The instructions are represented as a string, where each character is either:

'H', meaning move horizontally (go right), or
'V', meaning move vertically (go down).

Multiple instructions will lead Bob to destination. For example, if destination is (2, 3), both "HHHVV" and "HVHVH" are valid instructions.

However, Bob is very picky. Bob has a lucky number k, and he wants the kth lexicographically smallest instructions that will lead him to destination. k is 1-indexed.

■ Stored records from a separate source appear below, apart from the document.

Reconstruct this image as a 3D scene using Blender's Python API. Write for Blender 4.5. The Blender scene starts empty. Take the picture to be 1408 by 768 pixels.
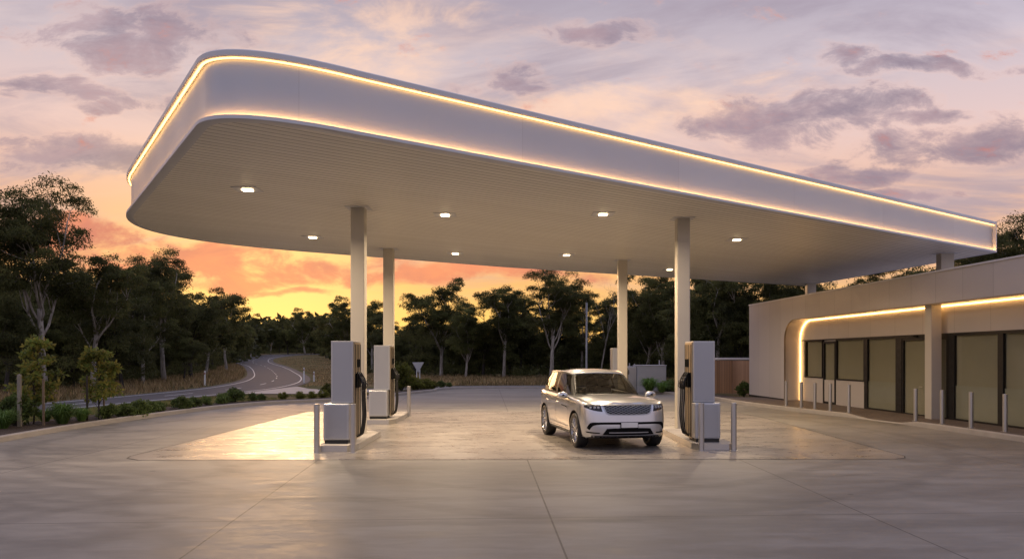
import bpy, bmesh, math, random
import numpy as np
from mathutils import Vector, Matrix
from mathutils.bvhtree import BVHTree
from math import sin, cos, pi, radians, atan2, sqrt

sc = bpy.context.scene
C = sc.collection
random.seed(4)
HC = 1.96            # camera height

# ------------------------------------------------------------------ node helpers
def new_mat(name):
    m = bpy.data.materials.new(name); m.use_nodes = True
    nt = m.node_tree
    b = nt.nodes['Principled BSDF']
    return m, nt, b

class NB:
    """tiny node builder"""
    def __init__(s, nt): s.nt = nt
    def n(s, t, **k):
        x = s.nt.nodes.new(t)
        for a, v in k.items(): setattr(x, a, v)
        return x
    def put(s, sock, v):
        if isinstance(v, bpy.types.NodeSocket): s.nt.links.new(v, sock)
        elif v is not None: sock.default_value = v
    def m(s, op, a, b=None, c=None, clamp=False):
        x = s.n('ShaderNodeMath', operation=op); x.use_clamp = clamp
        s.put(x.inputs[0], a); s.put(x.inputs[1], b); s.put(x.inputs[2], c)
        return x.outputs[0]
    def ss(s, v, a, b):
        x = s.n('ShaderNodeMapRange', interpolation_type='SMOOTHSTEP')
        s.put(x.inputs[0], v); s.put(x.inputs[1], a); s.put(x.inputs[2], b)
        return x.outputs[0]
    def lin(s, v, a, b, c=0., d=1.):
        x = s.n('ShaderNodeMapRange'); x.clamp = True
        for i, q in enumerate((v, a, b, c, d)): s.put(x.inputs[i], q)
        return x.outputs[0]
    def xyz(s, v):
        x = s.n('ShaderNodeSeparateXYZ'); s.put(x.inputs[0], v); return x.outputs
    def comb(s, a, b, c):
        x = s.n('ShaderNodeCombineXYZ')
        for i, q in enumerate((a, b, c)): s.put(x.inputs[i], q)
        return x.outputs[0]
    def map(s, v, loc=(0, 0, 0), sca=(1, 1, 1), rot=(0, 0, 0)):
        x = s.n('ShaderNodeMapping'); s.put(x.inputs[0], v)
        x.inputs[1].default_value = loc; x.inputs[2].default_value = rot; x.inputs[3].default_value = sca
        return x.outputs[0]
    def noise(s, v, scale, detail=3, rough=.5, dist=0.):
        x = s.n('ShaderNodeTexNoise'); s.put(x.inputs['Vector'], v)
        x.inputs['Scale'].default_value = scale; x.inputs['Detail'].default_value = detail
        x.inputs['Roughness'].default_value = rough; x.inputs['Distortion'].default_value = dist
        return x.outputs[0]
    def mix(s, f, a, b, bt='MIX'):
        x = s.n('ShaderNodeMix', data_type='RGBA', blend_type=bt)
        s.put(x.inputs[0], f)
        s.put(x.inputs[6], a if isinstance(a, bpy.types.NodeSocket) else (*a, 1))
        s.put(x.inputs[7], b if isinstance(b, bpy.types.NodeSocket) else (*b, 1))
        return x.outputs[2]
    def ramp(s, v, stops, interp='LINEAR'):
        x = s.n('ShaderNodeValToRGB'); s.put(x.inputs[0], v)
        cr = x.color_ramp; cr.interpolation = interp
        while len(cr.elements) < len(stops): cr.elements.new(.5)
        for e, (p, c) in zip(cr.elements, stops):
            e.position = p; e.color = (*c, 1)
        return x.outputs[0]
    def bump(s, h, strength=.3, dist=.02):
        x = s.n('ShaderNodeBump'); s.put(x.inputs['Height'], h)
        x.inputs['Strength'].default_value = strength; x.inputs['Distance'].default_value = dist
        return x.outputs[0]
    def obj(s): return s.n('ShaderNodeTexCoord').outputs['Object']
    def pos(s): return s.n('ShaderNodeNewGeometry').outputs['Position']
    def hsv(s, col, val):
        x = s.n('ShaderNodeHueSaturation'); s.put(x.inputs['Color'], col); s.put(x.inputs['Value'], val)
        return x.outputs[0]

def simple(name, col, rough=.5, metal=0., var=.12, scale=3., coat=0., bump=0., spec=None, rvar=.1):
    """painted / metal / stone material with slight mottling in tone and gloss"""
    m, nt, b = new_mat(name); q = NB(nt)
    v = q.obj()
    f = q.noise(v, scale, 5, .6)
    q.put(b.inputs['Base Color'], q.mix(f, tuple(c * (1 - var) for c in col), tuple(min(1, c * (1 + var)) for c in col)))
    q.put(b.inputs['Roughness'], q.lin(q.noise(v, scale * 2.3, 4), .3, .7, max(.02, rough - rvar), min(1, rough + rvar)))
    b.inputs['Metallic'].default_value = metal
    if coat:
        b.inputs['Coat Weight'].default_value = coat; b.inputs['Coat Roughness'].default_value = .06
    if spec is not None: b.inputs['Specular IOR Level'].default_value = spec
    if bump: q.put(b.inputs['Normal'], q.bump(q.noise(v, scale * 12, 4), bump, .01))
    return m

def emit(name, col, strength):
    m = bpy.data.materials.new(name); m.use_nodes = True
    nt = m.node_tree; nt.nodes.clear()
    e = nt.nodes.new('ShaderNodeEmission'); e.inputs[0].default_value = (*col, 1); e.inputs[1].default_value = strength
    o = nt.nodes.new('ShaderNodeOutputMaterial'); nt.links.new(e.outputs[0], o.inputs[0])
    return m

def glass_mat(name, tint, refl_rough=.03, base=.12, ior=.9):
    m = bpy.data.materials.new(name); m.use_nodes = True
    nt = m.node_tree; nt.nodes.clear(); q = NB(nt)
    t = q.n('ShaderNodeBsdfTransparent'); t.inputs[0].default_value = (*tint, 1)
    g = q.n('ShaderNodeBsdfGlossy'); g.inputs['Roughness'].default_value = refl_rough
    g.inputs[0].default_value = (.95, .95, .95, 1)
    lw = q.n('ShaderNodeLayerWeight'); lw.inputs[0].default_value = .5
    f = q.m('ADD', q.m('MULTIPLY', q.m('POWER', lw.outputs['Facing'], 5.), ior), base, clamp=True)
    mx = q.n('ShaderNodeMixShader'); q.put(mx.inputs[0], f)
    nt.links.new(t.outputs[0], mx.inputs[1]); nt.links.new(g.outputs[0], mx.inputs[2])
    o = q.n('ShaderNodeOutputMaterial'); nt.links.new(mx.outputs[0], o.inputs[0])
    return m

# ------------------------------------------------------------------ object helpers
def tag(o, label=None, cat=None, group=None, kind=None):
    if label: o['label'] = label
    if cat: o['category'] = cat
    if group: o['group'] = group
    if kind: o['kind'] = kind
    return o

def thing(name, label, cat, loc=(0, 0, 0), rz=0., group=None):
    o = bpy.data.objects.new(name, None); C.objects.link(o)
    o.location = loc; o.rotation_euler = (0, 0, rz); o.empty_display_size = .2
    return tag(o, label, cat, group)

def link(name, me, mat=None, parent=None, smooth=False):
    if mat is not None:
        me.materials.clear(); me.materials.append(mat)
    if smooth:
        me.polygons.foreach_set('use_smooth', np.ones(len(me.polygons), dtype=bool))
    o = bpy.data.objects.new(name, me); C.objects.link(o)
    if parent: o.parent = parent
    return o

def np_mesh(name, verts, k, mat):
    """mesh of separate k-gons from an (n*k,3) array"""
    verts = np.asarray(verts, dtype=np.float32)
    n = len(verts); me = bpy.data.meshes.new(name)
    me.vertices.add(n); me.vertices.foreach_set('co', verts.ravel())
    me.loops.add(n); me.loops.foreach_set('vertex_index', np.arange(n, dtype=np.int32))
    me.polygons.add(n // k)
    me.polygons.foreach_set('loop_start', np.arange(0, n, k, dtype=np.int32))
    me.polygons.foreach_set('loop_total', np.full(n // k, k, dtype=np.int32))
    me.materials.append(mat); me.update(calc_edges=True)
    return me

class MB:
    def __init__(s): s.v = []; s.f = []
    def add(s, vs, fs):
        o = len(s.v); s.v += [tuple(p) for p in vs]; s.f += [tuple(i + o for i in f) for f in fs]
        return s
    def box(s, x0, x1, y0, y1, z0, z1, top=None):
        t = top or (0, 0)
        vs = [(x0, y0, z0), (x1, y0, z0), (x1, y1, z0), (x0, y1, z0),
              (x0 + t[0], y0 + t[1], z1), (x1 - t[0], y0 + t[1], z1), (x1 - t[0], y1 - t[1], z1), (x0 + t[0], y1 - t[1], z1)]
        return s.add(vs, [(3, 2, 1, 0), (4, 5, 6, 7), (0, 1, 5, 4), (1, 2, 6, 5), (2, 3, 7, 6), (3, 0, 4, 7)])
    def prism(s, poly, z0, z1, axis='z'):
        """polygon (a,b) extruded along axis"""
        n = len(poly)
        def P(a, b, c): return {'z': (a, b, c), 'y': (a, c, b), 'x': (c, a, b)}[axis]
        vs = [P(a, b, z0) for a, b in poly] + [P(a, b, z1) for a, b in poly]
        fs = [tuple(range(n))[::-1], tuple(range(n, 2 * n))]
        fs += [(i, (i + 1) % n, n + (i + 1) % n, n + i) for i in range(n)]
        return s.add(vs, fs)
    def tube(s, path, r, n=8, cap=True):
        P = [Vector(p) for p in path]; R = r if hasattr(r, '__len__') else [r] * len(P)
        vs, fs = [], []; up = None
        for i, p in enumerate(P):
            d = (P[min(i + 1, len(P) - 1)] - P[max(i - 1, 0)]).normalized()
            if up is None:
                up = d.orthogonal().normalized()
            up = (up - d * up.dot(d))
            up = up.normalized() if up.length > 1e-6 else d.orthogonal().normalized()
            w = d.cross(up)
            for k in range(n):
                a = 2 * pi * k / n
                vs.append(p + (up * cos(a) + w * sin(a)) * R[i])
        for i in range(len(P) - 1):
            for k in range(n):
                fs.append((i * n + k, i * n + (k + 1) % n, (i + 1) * n + (k + 1) % n, (i + 1) * n + k))
        if cap:
            fs.append(tuple(range(n))[::-1]); fs.append(tuple(range((len(P) - 1) * n, len(P) * n)))
        return s.add(vs, fs)
    def lathe(s, prof, n=24, axis='z', c=(0, 0, 0), close=False):
        """profile (r,h) spun about axis"""
        vs, fs = [], []
        for r, h in prof:
            for k in range(n):
                a = 2 * pi * k / n
                p = {'z': (r * cos(a), r * sin(a), h), 'y': (r * cos(a), h, r * sin(a))}[axis]
                vs.append((p[0] + c[0], p[1] + c[1], p[2] + c[2]))
        m = len(prof)
        for i in range(m if close else m - 1):
            j = (i + 1) % m
            for k in range(n):
                fs.append((i * n + k, i * n + (k + 1) % n, j * n + (k + 1) % n, j * n + k))
        return s.add(vs, fs)
    def grid(s, rows):
        """rows: list of equally long point lists"""
        n = len(rows[0]); vs = [p for r in rows for p in r]
        fs = [(i * n + k, i * n + k + 1, (i + 1) * n + k + 1, (i + 1) * n + k) for i in range(len(rows) - 1) for k in range(n - 1)]
        return s.add(vs, fs)
    def mesh(s, name, fix=True):
        me = bpy.data.meshes.new(name); me.from_pydata(s.v, [], s.f)
        if fix:
            bm = bmesh.new(); bm.from_mesh(me)
            bmesh.ops.recalc_face_normals(bm, faces=bm.faces); bm.to_mesh(me); bm.free()
        me.update(); return me
    def build(s, name, mat, parent=None, bevel=0., smooth=False, seg=2, fix=True):
        o = link(name, s.mesh(name, fix), mat, parent, smooth)
        if bevel:
            b = o.modifiers.new('edge', 'BEVEL'); b.width = bevel; b.segments = seg; b.limit_method = 'ANGLE'; b.angle_limit = radians(35)
        if smooth == 'auto' or (smooth and bevel):
            pass
        return o

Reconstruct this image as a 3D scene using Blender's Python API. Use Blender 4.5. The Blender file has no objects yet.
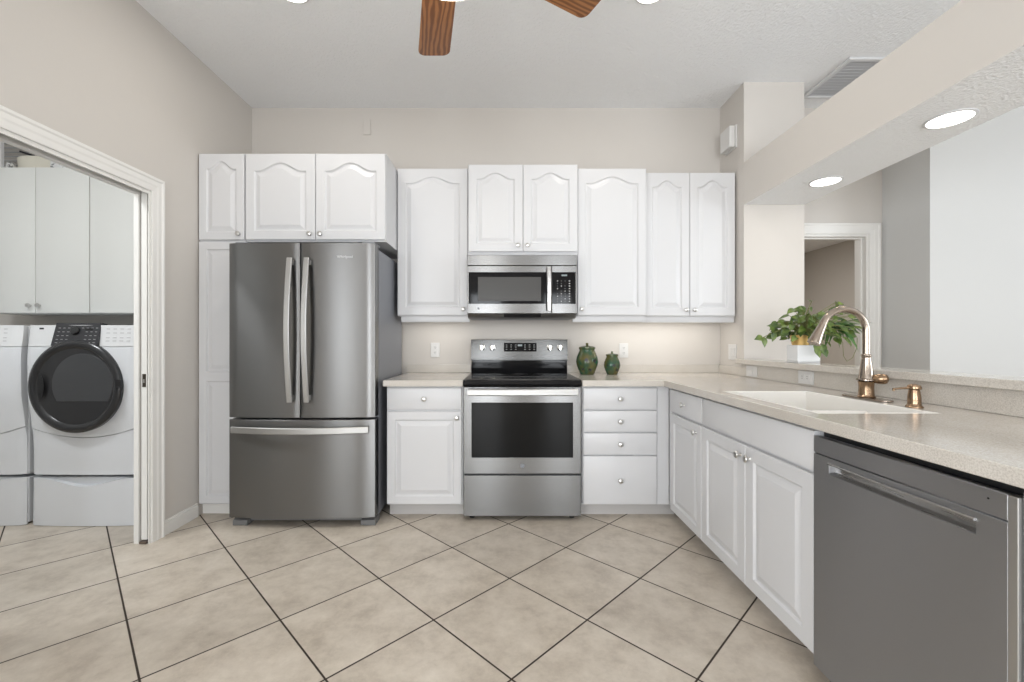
import bpy, bmesh, math, random
from mathutils import Vector, Matrix
C = bpy.context.scene.collection
PI = math.pi
random.seed(7)

# ------------------------------------------------------------------ camera, world, lights, exposure
cam = bpy.data.cameras.new('camera'); cam_o = bpy.data.objects.new('camera', cam); C.objects.link(cam_o)
cam_o.location = (0, 0, 1.165); cam_o.rotation_euler = (PI/2, 0, 0)
cam.sensor_width = 36; cam.lens = 438/1024*36; cam.shift_x = 7/1024; cam.clip_start = .02
bpy.context.scene.camera = cam_o
w = bpy.data.worlds.new('sky'); bpy.context.scene.world = w; w.use_nodes = True
w.node_tree.nodes['Background'].inputs[0].default_value = (.88, .94, 1, 1)
w.node_tree.nodes['Background'].inputs[1].default_value = 1.5
vs = bpy.context.scene.view_settings
vs.view_transform = 'Standard'; vs.look = 'None'; vs.exposure = 0.04; vs.gamma = 1; vs.use_curve_mapping = False

def light(name, kind, loc, power, col=(1, 1, 1), size=.1, size_y=None, rot=(0, 0, 0), spot=None, blend=.6):
    l = bpy.data.lights.new(name, kind); l.energy = power; l.color = col
    if kind == 'AREA':
        l.size = size
        if size_y: l.shape = 'RECTANGLE'; l.size_y = size_y
        else: l.shape = 'DISK'
    else:
        l.shadow_soft_size = size
    if spot: l.spot_size = spot; l.spot_blend = blend
    o = bpy.data.objects.new(name, l); C.objects.link(o); o.location = loc; o.rotation_euler = rot
    return o
LX_ = -2.045
DAY = (.91, .955, 1); WARM = (1, .92, .80); SOFT = (1, .96, .90)
# daylight through the glazed openings of the rear wall
light('daylight', 'AREA', (-.45, -4.36, 1.25), 66, DAY, .7, 2.1).rotation_euler = (-PI/2, 0, PI)
light('daylight', 'AREA', (1.25, -4.36, 1.25), 54, DAY, .6, 2.1).rotation_euler = (-PI/2, 0, PI)
light('daylight', 'AREA', (4.0, -4.36, 1.25), 30, DAY, 2.2, 2.1).rotation_euler = (-PI/2, 0, PI)
light('daylight', 'AREA', (LX_-.16, -2.15, 1.35), 145, DAY, 1.8, 3.0, (0, -PI/2, 0))  # added left-hand window light, brightens the peninsula fronts and beam
light('daylight', 'AREA', (6.16, -.6, 1.5), 122, DAY, 2.0, 3.0, (0, PI/2, 0))  # added right-hand window light, reaches the left wall over the bar

# ------------------------------------------------------------------ mesh helpers
def bm_new(): return bmesh.new()

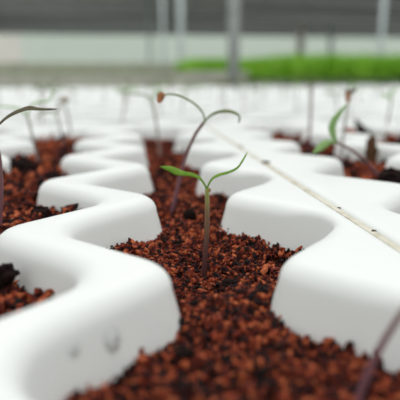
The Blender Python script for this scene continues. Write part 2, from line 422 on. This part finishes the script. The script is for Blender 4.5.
seedling('sharp green seedling with two spread leaves standing in the middle channel', 3.70, (204, 273),
    [(206, 245), (207.2, 218), (207.2, 200), (207, 188)],
    [([(207, 189), (204.5, 184), (200, 178), (193, 174.5), (184, 173), (178, 171.5), (170, 168.5), (160, 166.5)], [2.0, 2.0, 2.2, 2.7, 3.0, 3.6, 4.6, 3.4, .3], [VIEW+VUP*.5, VIEW*.55+VUP], M_LEAF),
     ([(207, 189), (209, 184), (213, 178.5), (220, 175), (229, 172.5), (237, 168.5), (242, 162), (247.5, 152, .05)], [2.0, 1.9, 2.3, 2.8, 2.7, 2.4, 2.2, 1.7, .3], edge, M_LEAF)],
    2.4, M_STEM, bud=(209.6, 190, -.03))
seedling('tall leaning seedling behind the sharp one, orange husk on its left leaf tip', 5.58, (172, 211),
    [(176, 195), (181, 173), (187, 153), (195, 135), (203.5, 123)],
    [([(203.5, 124), (204.5, 118), (201, 110), (193, 102.5), (183, 97), (172, 94), (163, 95)], [1.5, 1.7, 2.1, 2.4, 2.3, 1.8, 1.2], VIEW+VUP*.25, M_LEAFO),
     ([(203.5, 124), (208, 118), (215, 113.5), (225, 111.5), (234, 113), (239.5, 117), (238.5, 123)], [1.5, 2.2, 2.9, 3.8, 3.8, 2.8, .5], VIEW+VUP*.45, M_LEAFO)],
    1.8, M_STEMP, husk=(160.5, 97.5, 0, 6, 3.8, -.35))
seedling('dark leaved seedling cut by the left edge of the picture, purple stem', 4.66, (0, 223),
    [(1, 200), (1, 178), (-1, 155), (-8, 137)],
    [([(-8, 138), (-5, 130), (2, 122), (11, 115.5), (20, 111.5), (29, 108.8), (40, 109.5), (57, 109)], [2.4, 3.0, 3.8, 4.4, 4.4, 4.4, 2.6, .4], VIEW+VUP*.55, M_LEAFD),
     ([(-8, 138), (-13, 130), (-22, 124), (-38, 121)], [1.6, 2.2, 2.4, .4], VIEW+VUP*.2, M_LEAFD)],
    1.9, M_STEMP)
seedling('bent seedling with two pale green leaves in the right tray beside the seam', 6.3, (384, 181),
    [(377, 174), (367, 162.5), (356, 153), (346, 147), (336, 142)],
    [([(337, 142.5), (331, 141.5), (325, 143.5), (319, 148), (313, 153.5)], [.8, 2.6, 4.6, 4.2, .8], [VIEW*.4+VUP, VIEW*.4+VUP+RT*.5], M_LEAFP),
     ([(337, 142.5), (334, 136), (332.5, 128), (335, 120), (340, 113), (346, 105)], [.8, 3.2, 4.4, 3.8, 2.6, .8], [VIEW*.2+RT, VIEW*.3+RT], M_LEAFP)],
    1.5, M_STEMP)
seedling('thin upright seedling behind the bent one, orange husk and dark folded leaves on top', 7.9, (341, 163),
    [(342, 150), (344.5, 128), (346.5, 112), (348, 103)],
    [([(348, 99), (348.5, 95), (352, 91.5), (357, 89)], [1.8, 2.8, 2.4, .4], VIEW*.3+VUP, M_LEAFD),
     ([(348, 99), (347.5, 95), (347.5, 91.5), (345.5, 89.5)], [1.8, 2.6, 2.0, .5], VIEW*.3+RT, M_LEAFD)],
    1.0, M_STEMG, husk=(348, 97.5, -.04, 6, 2.7, -.1))
seedling('strongly blurred purple stem leaning out of the soil at the bottom right corner', 1.98, (356, 406),
    [(366, 378), (378, 352), (392, 328), (412, 300), (430, 285)],
    [([(430, 286), (440, 278), (456, 274), (480, 276)], [3, 4, 4, 1], VIEW+VUP*.3, M_LEAFO),
     ([(430, 286), (434, 274), (446, 262), (462, 256)], [3, 4, 4, 1], VIEW+VUP*.3, M_LEAFO)],
    4.0, M_STEMP)
seedling('blurred seedling in the left channel with a leaf raised to the right', 8.25, (38, 162),
    [(35, 148), (31, 130), (27, 115)],
    [([(27, 116), (20, 109), (10, 107), (-3, 106)], [1, 1.6, 1.6, .4], VIEW+VUP*.4, M_LEAFP),
     ([(27, 116), (31, 105.5), (40, 102), (49, 100.5), (54, 89)], [1, 1.6, 1.8, 2.2, .5], VIEW+VUP*.5, M_LEAFP)],
    1.0, M_STEMG)
seedling('blurred thin seedling far up the left channel, left of the one with a husk', 10.0, (65, 148),
    [(62.5, 137), (59, 124), (56, 112)],
    [([(56, 113), (50, 111), (42, 113), (36, 119)], [.8, 1.2, 1.4, .4], VIEW+VUP*.4, M_LEAFO),
     ([(56, 113), (58, 108), (62, 105)], [.8, 1.2, .4], VIEW+VUP*.4, M_LEAFO)],
    .8, M_STEMG)
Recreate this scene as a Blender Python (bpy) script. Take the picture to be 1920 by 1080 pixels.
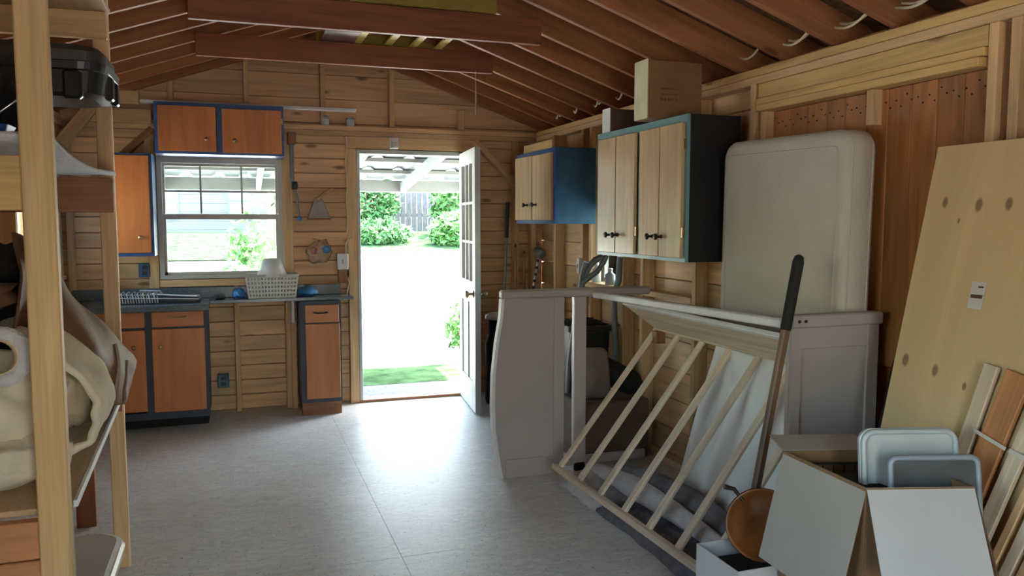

Given an integer array destination and an integer k, return the kth lexicographically smallest instructions that will take Bob to destination.

Example 1:

Input: destination = [2,3], k = 1
Output: "HHHVV"
Explanation: All the instructions that reach (2, 3) in lexicographic order are as follows:
["HHHVV", "HHVHV", "HHVVH", "HVHHV", "HVHVH", "HVVHH", "VHHHV", "VHHVH", "VHVHH", "VVHHH"].

Example 2:

Input: destination = [2,3], k = 2
Output: "HHVHV"

Example 3:

Input: destination = [2,3], k = 3
Output: "HHVVH"

Constraints:

destination.length == 2
1 <= row, column <= 15
1 <= k <= nCr(row + column, row), where nCr(a, b) denotes a choose b.

Solution:

https://stackoverflow.com/questions/34230266/how-to-calculate-the-lexicographical-rank-of-a-given-permutation/34235272#34235272

class Solution {
    public String kthSmallestPath(int[] destination, int k) {
        int v = destination[0], h = destination[1];
        StringBuilder sb = new StringBuilder();
        long[][] combs = new long[31][31];
        for (int i = 0; i <= 30; i ++) {
            for (int j = 0; j <= i; j ++) {
                if (j == 0 || i == j) {
                    combs[i][j] = 1;
                } else {
                    // if A is picked, the rest possibilty is N-1 C j - 1
                    // if A is not picked, the rest is N - 1 C j
                    combs[i][j] = (combs[i - 1][j] + combs[i - 1][j - 1]);
                }
            }
        }
        nthP(sb, (long) k, h, v, combs);
        return sb.toString();
    }
    
    private void nthP(StringBuilder sb, long k, int h, int v, long[][] combs) {
        int t = h + v;
        for (int i = t; i > 0; i --) {
            if (i > v) {
                // assume we pick H, c is the max rank we can get
                // for example, for HHVVV, i = 5, c = 4C2 = 6
                // meaning if we pick H as first, there are ["HHHVV", "HHVHV", "HHVVH", "HVHHV", "HVHVH", "HVVHH"]
                // and if k is 7, then we have to pick V, and remove 6 from k
                long c = combs[i - 1][v];
                // we have to pick V
                if (k > c) {
                    k -= c;
                    sb.append('V');
                    v --;
                } else {
                    sb.append('H');
                }
            } else {
                sb.append('V');
            }
        }
    }
}